Drive across vast stretches of the rural United States, and you might notice something unexpected. In some places, the horizon is dominated by white, silent, and strangely serene-looking wind turbines rising from fields of soy. Elsewhere, corn fields suddenly give way to vast stretches of bluish-gray solar panels. The plains abutting mountain ranges are dotted with oil derricks, silently oscillating. Chain link fences, arising seemingly out of nowhere, protect a jumble of pipes that signals a hydraulic natural gas well beneath. These are the outward, visible signs of the energy transitions that are changing the fabric of communities, restructuring economies, and raising tough questions about environment and identity in rural America.
Most often, rural America is characterized as being in a state of decay, not at the forefront of a nationwide energy transformation. News stories highlight the “graying” of rural America – an aging and declining population, failing industries, a stagnant economy – and politicians use rural Americans as political props. And in some ways this is true: rural America does have a higher median age than urban America, and fertility rates are low. The rural economy still hasn’t recovered from the recession of 2008, and unemployment is still high. Beyond this, what few new jobs have been created are primarily in the service sector, which has consequences for the health of rural communities and for their sense of identity. Rural identity and economic struggles have been co-opted by both sides of the United States’ increasingly-polarized political discourse, often without the input of the people actually living there. This is the typical vision of rural America today: old, angry, frustrated, and dying. But rural Americans themselves aren’t content to sit back and accept this fate.

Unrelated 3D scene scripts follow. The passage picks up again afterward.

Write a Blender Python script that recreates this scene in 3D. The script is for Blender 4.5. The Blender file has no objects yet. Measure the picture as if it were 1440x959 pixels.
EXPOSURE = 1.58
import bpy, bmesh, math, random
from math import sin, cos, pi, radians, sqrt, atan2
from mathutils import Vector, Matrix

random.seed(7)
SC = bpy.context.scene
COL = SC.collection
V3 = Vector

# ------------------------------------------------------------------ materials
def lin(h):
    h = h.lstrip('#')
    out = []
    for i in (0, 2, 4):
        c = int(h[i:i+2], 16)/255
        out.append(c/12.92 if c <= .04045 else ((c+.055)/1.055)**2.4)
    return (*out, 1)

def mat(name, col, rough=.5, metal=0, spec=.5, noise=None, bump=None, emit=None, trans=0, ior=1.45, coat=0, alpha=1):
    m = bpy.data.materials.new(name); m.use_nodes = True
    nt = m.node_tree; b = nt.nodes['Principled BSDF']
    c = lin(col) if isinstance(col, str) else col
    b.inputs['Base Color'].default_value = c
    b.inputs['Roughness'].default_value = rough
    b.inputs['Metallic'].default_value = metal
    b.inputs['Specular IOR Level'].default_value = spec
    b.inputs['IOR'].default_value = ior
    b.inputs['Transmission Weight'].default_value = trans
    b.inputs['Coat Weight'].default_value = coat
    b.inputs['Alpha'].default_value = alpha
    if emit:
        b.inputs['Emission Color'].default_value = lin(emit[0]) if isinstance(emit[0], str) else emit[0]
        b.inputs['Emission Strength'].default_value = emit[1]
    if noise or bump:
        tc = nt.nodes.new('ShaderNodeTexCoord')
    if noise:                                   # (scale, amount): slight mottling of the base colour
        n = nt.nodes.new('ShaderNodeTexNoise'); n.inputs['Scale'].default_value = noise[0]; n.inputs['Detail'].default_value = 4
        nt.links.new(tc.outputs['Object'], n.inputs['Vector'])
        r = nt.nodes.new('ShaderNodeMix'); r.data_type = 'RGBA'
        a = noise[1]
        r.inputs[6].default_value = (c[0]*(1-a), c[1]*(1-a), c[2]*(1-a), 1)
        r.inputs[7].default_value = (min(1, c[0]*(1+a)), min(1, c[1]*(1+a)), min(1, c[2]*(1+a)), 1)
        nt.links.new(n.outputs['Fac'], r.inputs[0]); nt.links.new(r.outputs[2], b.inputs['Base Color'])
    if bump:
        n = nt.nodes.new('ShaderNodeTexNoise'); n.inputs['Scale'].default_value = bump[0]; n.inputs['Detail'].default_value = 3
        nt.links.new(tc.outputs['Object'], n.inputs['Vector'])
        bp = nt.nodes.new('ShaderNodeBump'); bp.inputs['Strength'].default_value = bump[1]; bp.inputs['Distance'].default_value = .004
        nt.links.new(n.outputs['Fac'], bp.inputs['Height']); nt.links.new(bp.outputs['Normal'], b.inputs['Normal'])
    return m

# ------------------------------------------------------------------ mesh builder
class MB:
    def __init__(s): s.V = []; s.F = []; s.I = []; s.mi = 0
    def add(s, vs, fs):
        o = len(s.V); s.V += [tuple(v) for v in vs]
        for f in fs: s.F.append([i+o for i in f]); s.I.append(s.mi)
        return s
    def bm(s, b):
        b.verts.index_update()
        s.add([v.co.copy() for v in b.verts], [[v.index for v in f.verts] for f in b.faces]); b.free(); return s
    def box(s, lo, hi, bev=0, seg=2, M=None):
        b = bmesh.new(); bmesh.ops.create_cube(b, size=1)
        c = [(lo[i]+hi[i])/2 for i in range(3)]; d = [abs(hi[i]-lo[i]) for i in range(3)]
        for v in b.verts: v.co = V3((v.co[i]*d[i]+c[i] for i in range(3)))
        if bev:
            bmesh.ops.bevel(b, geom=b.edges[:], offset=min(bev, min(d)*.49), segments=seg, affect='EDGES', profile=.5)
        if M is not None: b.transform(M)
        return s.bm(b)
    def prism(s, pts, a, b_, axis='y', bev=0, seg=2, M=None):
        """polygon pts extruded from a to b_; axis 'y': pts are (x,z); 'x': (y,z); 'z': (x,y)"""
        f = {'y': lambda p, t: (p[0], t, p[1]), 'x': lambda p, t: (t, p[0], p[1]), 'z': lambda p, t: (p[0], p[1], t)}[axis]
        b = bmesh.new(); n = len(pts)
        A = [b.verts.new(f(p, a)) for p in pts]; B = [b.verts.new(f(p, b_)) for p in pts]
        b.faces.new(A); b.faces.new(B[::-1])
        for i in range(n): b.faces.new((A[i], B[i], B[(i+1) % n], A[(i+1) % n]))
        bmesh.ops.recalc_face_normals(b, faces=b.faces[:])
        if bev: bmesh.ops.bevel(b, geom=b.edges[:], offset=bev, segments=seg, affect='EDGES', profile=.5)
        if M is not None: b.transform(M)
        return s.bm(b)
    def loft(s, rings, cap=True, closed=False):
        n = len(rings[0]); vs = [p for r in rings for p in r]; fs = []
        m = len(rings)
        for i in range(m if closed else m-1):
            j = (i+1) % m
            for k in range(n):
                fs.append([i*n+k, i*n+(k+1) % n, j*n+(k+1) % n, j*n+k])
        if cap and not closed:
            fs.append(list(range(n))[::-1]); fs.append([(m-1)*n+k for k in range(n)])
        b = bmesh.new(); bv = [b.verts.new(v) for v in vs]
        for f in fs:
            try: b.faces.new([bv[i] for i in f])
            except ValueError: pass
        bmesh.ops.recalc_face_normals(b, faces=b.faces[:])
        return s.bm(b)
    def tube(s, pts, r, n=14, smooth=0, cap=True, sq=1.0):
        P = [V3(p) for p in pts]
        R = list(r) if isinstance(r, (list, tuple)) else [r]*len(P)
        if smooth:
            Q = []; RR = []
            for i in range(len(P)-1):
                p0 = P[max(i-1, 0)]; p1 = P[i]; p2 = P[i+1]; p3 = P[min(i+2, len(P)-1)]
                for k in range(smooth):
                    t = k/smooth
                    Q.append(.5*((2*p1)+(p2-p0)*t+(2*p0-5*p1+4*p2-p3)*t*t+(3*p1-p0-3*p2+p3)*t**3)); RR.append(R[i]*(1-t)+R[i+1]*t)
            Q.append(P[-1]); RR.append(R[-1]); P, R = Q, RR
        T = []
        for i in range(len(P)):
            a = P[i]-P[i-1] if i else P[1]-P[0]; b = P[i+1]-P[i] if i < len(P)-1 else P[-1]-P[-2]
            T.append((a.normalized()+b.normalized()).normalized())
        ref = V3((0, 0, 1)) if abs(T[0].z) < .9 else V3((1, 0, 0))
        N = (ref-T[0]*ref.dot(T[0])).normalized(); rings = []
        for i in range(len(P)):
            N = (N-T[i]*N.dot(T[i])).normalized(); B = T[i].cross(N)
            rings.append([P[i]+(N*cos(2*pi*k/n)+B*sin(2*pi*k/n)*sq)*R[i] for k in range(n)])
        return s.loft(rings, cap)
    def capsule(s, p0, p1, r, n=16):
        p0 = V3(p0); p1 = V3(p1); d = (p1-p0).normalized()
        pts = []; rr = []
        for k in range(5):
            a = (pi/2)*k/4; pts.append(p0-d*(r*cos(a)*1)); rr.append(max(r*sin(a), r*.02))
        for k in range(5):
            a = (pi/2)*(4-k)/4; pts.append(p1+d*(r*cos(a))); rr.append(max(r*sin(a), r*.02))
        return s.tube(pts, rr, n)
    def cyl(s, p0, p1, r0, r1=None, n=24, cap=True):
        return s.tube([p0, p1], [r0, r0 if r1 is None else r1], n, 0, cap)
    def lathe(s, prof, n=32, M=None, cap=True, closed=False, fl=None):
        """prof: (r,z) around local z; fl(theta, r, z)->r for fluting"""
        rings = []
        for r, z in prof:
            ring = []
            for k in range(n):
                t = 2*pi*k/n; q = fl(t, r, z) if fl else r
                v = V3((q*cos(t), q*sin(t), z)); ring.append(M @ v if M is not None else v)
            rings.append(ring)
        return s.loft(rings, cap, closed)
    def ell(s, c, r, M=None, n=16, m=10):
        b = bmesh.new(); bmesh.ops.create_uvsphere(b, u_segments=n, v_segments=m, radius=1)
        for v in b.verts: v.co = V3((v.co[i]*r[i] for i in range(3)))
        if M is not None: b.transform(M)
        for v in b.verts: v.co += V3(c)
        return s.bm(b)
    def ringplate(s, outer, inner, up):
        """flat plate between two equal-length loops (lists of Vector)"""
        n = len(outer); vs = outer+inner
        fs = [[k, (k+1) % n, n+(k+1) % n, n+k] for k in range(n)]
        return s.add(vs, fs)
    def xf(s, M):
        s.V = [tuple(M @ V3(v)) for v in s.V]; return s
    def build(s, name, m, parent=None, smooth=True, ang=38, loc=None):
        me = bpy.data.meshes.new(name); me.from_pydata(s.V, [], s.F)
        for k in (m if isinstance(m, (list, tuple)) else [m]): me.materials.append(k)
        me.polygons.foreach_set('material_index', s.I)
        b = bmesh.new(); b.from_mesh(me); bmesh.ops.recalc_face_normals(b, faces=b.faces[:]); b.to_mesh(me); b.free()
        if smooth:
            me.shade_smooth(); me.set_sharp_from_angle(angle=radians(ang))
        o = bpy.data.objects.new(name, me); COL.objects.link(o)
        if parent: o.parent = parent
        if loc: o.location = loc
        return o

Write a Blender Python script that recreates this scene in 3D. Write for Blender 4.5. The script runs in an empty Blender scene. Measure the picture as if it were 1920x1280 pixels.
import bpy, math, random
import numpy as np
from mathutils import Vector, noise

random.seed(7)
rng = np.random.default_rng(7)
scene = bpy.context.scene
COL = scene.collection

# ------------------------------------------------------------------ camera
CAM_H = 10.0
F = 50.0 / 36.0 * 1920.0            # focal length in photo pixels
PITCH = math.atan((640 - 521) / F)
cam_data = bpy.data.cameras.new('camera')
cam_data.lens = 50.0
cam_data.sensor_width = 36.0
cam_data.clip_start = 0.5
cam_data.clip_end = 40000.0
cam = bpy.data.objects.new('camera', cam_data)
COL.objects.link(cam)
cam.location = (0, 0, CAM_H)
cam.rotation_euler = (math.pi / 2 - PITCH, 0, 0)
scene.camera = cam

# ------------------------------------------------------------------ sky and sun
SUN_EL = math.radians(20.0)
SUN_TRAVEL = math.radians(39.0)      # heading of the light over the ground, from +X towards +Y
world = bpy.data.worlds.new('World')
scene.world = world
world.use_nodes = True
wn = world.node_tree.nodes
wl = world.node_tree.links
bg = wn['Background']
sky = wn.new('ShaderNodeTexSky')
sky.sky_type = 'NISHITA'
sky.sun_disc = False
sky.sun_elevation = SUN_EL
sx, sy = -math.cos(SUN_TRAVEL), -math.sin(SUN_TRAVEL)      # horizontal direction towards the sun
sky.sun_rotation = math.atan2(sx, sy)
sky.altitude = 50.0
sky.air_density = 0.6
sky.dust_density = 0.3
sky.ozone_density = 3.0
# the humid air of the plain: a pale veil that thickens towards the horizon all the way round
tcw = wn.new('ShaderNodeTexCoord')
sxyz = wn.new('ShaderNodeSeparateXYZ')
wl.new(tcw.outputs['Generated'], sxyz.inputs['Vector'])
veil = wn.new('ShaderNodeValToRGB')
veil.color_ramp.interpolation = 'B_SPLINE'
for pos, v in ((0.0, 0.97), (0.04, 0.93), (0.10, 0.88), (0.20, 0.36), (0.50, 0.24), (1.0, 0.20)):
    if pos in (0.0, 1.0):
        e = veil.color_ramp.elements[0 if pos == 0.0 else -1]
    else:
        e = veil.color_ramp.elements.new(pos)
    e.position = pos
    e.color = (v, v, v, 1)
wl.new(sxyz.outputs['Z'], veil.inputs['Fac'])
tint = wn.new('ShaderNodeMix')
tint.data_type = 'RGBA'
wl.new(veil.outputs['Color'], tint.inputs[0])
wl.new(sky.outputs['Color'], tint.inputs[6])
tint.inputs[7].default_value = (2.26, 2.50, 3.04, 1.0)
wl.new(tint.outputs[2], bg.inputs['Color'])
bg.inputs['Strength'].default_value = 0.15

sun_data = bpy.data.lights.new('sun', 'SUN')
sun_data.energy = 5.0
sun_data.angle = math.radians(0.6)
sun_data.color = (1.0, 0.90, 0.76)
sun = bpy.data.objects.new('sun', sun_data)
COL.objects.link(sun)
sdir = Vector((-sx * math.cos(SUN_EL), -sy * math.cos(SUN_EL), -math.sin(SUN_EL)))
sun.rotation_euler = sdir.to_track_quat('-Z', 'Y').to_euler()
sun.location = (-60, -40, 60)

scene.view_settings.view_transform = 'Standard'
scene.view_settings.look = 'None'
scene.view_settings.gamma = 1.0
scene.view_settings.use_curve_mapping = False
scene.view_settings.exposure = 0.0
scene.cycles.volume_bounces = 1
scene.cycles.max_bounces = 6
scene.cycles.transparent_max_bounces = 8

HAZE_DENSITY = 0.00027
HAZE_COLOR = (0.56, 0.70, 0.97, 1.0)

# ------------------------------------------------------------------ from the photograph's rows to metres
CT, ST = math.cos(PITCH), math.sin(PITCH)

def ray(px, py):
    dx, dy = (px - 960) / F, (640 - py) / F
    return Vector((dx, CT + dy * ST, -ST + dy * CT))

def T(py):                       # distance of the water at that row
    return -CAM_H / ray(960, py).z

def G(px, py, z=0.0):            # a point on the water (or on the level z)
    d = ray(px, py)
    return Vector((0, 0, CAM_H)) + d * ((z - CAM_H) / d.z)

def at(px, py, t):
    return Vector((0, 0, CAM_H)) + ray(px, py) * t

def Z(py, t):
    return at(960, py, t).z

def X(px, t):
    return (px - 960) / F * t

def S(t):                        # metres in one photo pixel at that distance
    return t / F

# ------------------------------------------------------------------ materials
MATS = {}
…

In the face of these changes – and often to combat them – many rural communities, from Wyoming to Iowa to Pennsylvania, are embracing new and often controversial forms of energy production, both renewable and non-renewable. This semester, I will explore the faces, places, and difficult questions that accompany this emerging rural energy transition. The journey might take us to Sunburst, Montana – proud home to both the Sunburst Refiners, named after the town’s now-shuttered oil refinery, and Montana’s largest wind farm. We might meet the Chinese company investing in wind power and employing former coal miners in Wyoming, the families whose water has been poisoned by fracking in Pennsylvania, or the aging farmer who, facing labor shortages and rising costs, has signed a long-term lease for solar production. These are the hidden stories of a changing rural America, stories simultaneously central to and distant from the one-note portrayals of rural America in contemporary political discourse. What do these energy transitions mean for rural Americans, rural communities, our environment, and our politics? Answering these questions will be the central goal of my work this semester.